Following the September 11, 2001 attacks, the Federal Open Market Committee voted to reduce the federal funds rate from 3.5% to 3.0%.[60] Then, after the accounting scandals of 2002, the Fed dropped the federal funds rate from then current 1.25% to 1.00%.[61]
Greenspan stated that this drop in rates would have the effect of leading to a surge in home sales and refinancing.
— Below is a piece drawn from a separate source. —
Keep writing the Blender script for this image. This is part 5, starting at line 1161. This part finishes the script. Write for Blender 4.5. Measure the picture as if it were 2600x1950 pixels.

Besides sustaining the demand for new construction, mortgage markets have also been a powerful stabilizing force over the past two years of economic distress by facilitating the extraction of some of the equity that homeowners have built up over the years.[61]
However, according to some,
Greenspan's policies of adjusting interest rates to historic lows contributed to a housing bubble in the US.[62] The Federal Reserve acknowledges the connection between lower interest rates, higher home values, and the increased liquidity the higher home values bring to the overall economy.
"Like other asset prices, house prices are influenced by interest rates, and in some countries, the housing market is a key channel of monetary policy transmission." — Board of Governors of the Federal Reserve System, September 2005.[63]
In a speech in February 2004,[64] Greenspan suggested that more homeowners should consider taking out Adjustable Rate Mortgages (ARMs) where the interest rate adjusts itself to the current interest in the market.[65] The fed own funds rate was at a then all-time-low of 1%.
A few months after his recommendation, Greenspan began raising interest rates, in a series of rate hikes that would bring the funds rate to 5.25% about two years later.[66] A triggering factor in the 2007 subprime mortgage financial crisis is believed to be the many subprime ARMs that reset at much higher interest rates than what the borrower paid during the first few years of the mortgage.